Sur le moyen, pris en sa seconde branche

Enoncé du moyen

3. La société Jill fait grief à l'arrêt de rejeter sa demande de restitution, alors « que la demande en restitution de biens meubles présentée avant la mise en liquidation judiciaire de leur détenteur par le propriétaire mobilier non titulaire d'un contrat publié n'est pas soumise aux dispositions des articles L. 624-9 et L. 624-10 du code de commerce et se poursuit selon les dispositions de l'article L. 622-23 du même code ; qu'en retenant que la société Jill ne pouvait "valablement soutenir qu'elle était dispensée de l'action en revendication en raison d'une instance en cours au moment du placement en liquidation judiciaire", aux motifs que "seul l'article L. 624-10 prévoit l'absence de nécessité d'une revendication lorsque le contrat porte sur un bien ayant fait l'objet d'une publicité avant le jugement d'ouverture" et qu'il était constant que le contrat d'affiliation n'avait "pas fait l'objet d'une publicité", quand l'action en restitution introduite par la société Jill l'avait été avant la mise en liquidation du dépositaire, et que les articles L. 624-9 et L. 624-10 du code de commerce ne lui étaient dès lors pas applicables, la cour d'appel les a violé par fausse application. »

Réponse de la Cour

Vu les articles L. 624-9 et L. 622-23 du code de commerce :

4. Il résulte de la combinaison de ces textes que la demande de restitution de meubles présentée avant l'ouverture de la procédure collective de leur détenteur précaire n'est pas soumise aux dispositions du premier et se poursuit selon celles du second.

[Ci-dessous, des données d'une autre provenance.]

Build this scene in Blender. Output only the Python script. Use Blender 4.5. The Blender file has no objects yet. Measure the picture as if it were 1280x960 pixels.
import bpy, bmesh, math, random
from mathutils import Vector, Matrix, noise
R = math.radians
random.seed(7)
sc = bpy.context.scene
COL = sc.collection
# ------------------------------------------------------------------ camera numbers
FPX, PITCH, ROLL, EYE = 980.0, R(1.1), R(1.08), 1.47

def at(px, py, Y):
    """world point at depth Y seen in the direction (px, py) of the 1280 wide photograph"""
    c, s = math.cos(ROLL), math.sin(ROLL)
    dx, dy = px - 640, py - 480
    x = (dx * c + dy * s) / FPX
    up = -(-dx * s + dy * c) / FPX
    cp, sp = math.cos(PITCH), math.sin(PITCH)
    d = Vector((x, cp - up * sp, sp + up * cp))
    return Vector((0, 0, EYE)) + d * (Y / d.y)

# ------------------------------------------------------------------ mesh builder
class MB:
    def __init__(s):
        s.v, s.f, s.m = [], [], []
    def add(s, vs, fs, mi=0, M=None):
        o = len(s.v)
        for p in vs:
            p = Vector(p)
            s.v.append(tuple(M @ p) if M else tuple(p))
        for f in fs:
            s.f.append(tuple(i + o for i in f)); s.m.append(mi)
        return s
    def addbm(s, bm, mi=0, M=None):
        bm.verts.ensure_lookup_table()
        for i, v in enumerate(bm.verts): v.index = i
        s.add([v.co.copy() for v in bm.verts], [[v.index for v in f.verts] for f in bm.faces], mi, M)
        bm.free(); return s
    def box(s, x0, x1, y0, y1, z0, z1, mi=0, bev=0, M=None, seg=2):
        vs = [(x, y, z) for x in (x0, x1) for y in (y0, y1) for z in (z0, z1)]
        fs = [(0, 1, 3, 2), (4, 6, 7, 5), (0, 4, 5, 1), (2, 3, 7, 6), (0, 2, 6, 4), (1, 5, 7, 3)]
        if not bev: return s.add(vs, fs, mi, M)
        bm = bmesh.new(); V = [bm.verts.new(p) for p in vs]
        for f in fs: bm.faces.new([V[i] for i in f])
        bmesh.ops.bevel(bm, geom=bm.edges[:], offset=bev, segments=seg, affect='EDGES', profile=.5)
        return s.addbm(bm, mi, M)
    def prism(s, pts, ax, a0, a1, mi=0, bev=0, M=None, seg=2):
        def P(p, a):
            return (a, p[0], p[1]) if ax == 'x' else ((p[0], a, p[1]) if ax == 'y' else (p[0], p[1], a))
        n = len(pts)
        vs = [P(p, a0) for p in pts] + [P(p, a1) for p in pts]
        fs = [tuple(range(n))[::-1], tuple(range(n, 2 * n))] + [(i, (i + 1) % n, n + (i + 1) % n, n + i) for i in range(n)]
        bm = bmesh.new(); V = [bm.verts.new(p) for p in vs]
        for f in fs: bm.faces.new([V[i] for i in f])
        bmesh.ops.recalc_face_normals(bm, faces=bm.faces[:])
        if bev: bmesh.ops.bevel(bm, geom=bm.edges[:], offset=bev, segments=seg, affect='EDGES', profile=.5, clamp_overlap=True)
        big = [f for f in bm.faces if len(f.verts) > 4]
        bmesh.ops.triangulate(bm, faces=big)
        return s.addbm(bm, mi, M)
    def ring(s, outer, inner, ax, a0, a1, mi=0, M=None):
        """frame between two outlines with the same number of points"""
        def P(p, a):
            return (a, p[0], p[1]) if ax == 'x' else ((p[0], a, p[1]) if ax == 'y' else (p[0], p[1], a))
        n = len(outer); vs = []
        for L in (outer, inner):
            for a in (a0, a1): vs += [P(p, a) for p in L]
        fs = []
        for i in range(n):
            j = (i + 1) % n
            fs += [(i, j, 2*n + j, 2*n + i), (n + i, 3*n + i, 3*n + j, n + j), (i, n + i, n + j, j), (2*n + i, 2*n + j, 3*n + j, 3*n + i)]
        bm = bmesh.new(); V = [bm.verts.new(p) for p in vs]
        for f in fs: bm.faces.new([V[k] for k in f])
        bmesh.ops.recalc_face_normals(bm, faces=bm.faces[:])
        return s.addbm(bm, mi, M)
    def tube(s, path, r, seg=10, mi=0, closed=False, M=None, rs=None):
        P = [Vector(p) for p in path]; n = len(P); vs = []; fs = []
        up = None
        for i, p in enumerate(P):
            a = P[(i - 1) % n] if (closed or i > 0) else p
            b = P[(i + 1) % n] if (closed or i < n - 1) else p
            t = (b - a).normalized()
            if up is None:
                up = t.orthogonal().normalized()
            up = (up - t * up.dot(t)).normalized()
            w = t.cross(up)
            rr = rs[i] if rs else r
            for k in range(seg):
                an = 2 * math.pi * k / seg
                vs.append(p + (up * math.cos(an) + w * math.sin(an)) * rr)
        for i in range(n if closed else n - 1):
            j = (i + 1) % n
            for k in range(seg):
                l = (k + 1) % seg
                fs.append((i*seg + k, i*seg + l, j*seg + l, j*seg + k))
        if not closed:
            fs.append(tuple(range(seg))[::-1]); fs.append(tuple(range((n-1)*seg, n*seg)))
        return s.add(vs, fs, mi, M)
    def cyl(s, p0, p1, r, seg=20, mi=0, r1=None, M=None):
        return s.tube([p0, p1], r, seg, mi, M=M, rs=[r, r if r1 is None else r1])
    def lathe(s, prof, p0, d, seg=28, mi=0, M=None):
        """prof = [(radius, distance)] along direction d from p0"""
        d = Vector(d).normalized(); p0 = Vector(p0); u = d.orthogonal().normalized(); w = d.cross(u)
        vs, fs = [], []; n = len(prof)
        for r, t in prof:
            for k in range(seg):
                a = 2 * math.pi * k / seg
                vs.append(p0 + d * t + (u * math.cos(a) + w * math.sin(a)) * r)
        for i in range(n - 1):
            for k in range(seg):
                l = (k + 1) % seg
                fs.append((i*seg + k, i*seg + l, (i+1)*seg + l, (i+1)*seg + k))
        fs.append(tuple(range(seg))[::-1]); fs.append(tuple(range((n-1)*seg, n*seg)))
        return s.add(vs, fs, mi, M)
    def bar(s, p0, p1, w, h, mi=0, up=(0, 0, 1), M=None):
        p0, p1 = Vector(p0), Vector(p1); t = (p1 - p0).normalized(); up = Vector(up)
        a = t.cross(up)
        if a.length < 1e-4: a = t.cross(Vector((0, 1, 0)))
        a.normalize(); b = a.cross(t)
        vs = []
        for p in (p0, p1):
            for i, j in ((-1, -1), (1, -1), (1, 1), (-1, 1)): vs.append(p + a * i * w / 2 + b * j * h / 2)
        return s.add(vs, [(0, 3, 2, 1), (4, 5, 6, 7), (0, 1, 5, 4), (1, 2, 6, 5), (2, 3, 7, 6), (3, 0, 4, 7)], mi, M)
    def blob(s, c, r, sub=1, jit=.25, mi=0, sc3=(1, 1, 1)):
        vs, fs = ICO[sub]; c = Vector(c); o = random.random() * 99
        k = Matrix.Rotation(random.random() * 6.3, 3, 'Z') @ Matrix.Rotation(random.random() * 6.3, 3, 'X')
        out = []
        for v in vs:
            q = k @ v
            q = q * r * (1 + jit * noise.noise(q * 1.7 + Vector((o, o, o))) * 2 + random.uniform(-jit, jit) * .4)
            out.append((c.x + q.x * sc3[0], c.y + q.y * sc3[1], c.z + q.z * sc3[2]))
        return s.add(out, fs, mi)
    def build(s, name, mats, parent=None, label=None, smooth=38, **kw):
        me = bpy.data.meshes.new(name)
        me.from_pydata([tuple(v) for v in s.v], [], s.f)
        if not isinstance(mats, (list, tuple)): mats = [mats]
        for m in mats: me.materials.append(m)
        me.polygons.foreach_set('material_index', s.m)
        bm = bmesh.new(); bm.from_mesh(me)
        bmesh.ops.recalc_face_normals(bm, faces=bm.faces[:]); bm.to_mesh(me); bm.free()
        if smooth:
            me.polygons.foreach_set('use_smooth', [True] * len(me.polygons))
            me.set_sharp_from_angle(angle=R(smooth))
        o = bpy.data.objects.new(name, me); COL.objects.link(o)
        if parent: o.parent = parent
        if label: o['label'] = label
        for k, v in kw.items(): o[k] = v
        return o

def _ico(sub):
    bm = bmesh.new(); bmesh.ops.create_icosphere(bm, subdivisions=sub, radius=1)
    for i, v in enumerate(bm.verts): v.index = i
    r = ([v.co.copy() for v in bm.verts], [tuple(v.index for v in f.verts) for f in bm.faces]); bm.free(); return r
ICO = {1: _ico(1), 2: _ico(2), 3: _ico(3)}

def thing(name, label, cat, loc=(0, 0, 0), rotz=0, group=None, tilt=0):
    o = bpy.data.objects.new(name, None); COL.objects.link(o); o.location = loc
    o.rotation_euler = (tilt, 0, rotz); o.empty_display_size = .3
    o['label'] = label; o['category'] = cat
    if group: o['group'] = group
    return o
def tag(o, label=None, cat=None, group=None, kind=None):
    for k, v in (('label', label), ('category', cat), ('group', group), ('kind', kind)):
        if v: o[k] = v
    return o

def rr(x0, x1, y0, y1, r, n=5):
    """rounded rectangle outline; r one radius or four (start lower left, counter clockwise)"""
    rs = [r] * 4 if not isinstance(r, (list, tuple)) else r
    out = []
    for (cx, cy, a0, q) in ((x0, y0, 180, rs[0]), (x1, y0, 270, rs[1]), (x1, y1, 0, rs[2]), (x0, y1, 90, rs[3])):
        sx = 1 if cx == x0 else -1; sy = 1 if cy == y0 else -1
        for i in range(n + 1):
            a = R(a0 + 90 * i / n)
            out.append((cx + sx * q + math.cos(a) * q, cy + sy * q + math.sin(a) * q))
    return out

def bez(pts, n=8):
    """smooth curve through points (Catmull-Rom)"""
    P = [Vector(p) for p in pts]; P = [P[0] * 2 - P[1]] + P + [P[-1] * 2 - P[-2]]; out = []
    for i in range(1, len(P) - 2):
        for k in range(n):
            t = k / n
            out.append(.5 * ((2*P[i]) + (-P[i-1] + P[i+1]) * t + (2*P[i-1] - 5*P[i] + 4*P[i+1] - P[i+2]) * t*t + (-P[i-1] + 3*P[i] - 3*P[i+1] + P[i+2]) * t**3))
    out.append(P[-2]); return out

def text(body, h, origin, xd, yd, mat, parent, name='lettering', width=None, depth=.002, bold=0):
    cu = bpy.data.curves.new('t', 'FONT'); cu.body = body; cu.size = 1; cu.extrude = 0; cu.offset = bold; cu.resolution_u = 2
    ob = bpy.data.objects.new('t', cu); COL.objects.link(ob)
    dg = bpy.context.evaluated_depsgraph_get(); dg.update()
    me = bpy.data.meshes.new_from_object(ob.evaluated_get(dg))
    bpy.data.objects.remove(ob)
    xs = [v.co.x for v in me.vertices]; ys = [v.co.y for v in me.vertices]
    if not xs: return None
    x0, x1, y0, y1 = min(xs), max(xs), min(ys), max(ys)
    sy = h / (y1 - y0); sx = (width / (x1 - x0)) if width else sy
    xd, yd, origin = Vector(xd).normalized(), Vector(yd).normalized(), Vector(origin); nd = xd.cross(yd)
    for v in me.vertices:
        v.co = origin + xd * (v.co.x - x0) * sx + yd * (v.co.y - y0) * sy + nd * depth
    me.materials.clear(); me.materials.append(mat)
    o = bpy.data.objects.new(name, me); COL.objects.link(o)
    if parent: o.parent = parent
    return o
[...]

5. Pour rejeter la demande de restitution de la société Jill, l'arrêt retient qu'en l'absence de dispositions légales à cet égard, celle-ci ne peut valablement soutenir qu'elle est dispensée de l'action en revendication alors que seul l'article L. 624-10 du code de commerce prévoit l'absence de nécessité d'une revendication lorsque le contrat porte sur un bien ayant fait l'objet d'une publicité avant le jugement d'ouverture, ce qui n'est pas le cas du contrat d'affiliation.

6. En statuant ainsi, après avoir constaté que l'assignation en paiement des factures et restitution des biens mis en dépôt était antérieure à l'ouverture de la liquidation judiciaire de la société Les Pitchounes, la cour d'appel a violé les textes susvisés, le premier par fausse application, le second par refus d'application.

PAR CES MOTIFS, et sans qu'il y ait lieu de statuer sur l'autre grief, la Cour :

CASSE ET ANNULE, en toutes ses dispositions, l'arrêt rendu le 5 novembre 2020, entre les parties, par la cour d'appel de Pau ;

Remet l'affaire et les parties dans l'état où elles se trouvaient avant cet arrêt et les renvoie devant la cour d'appel de Toulouse.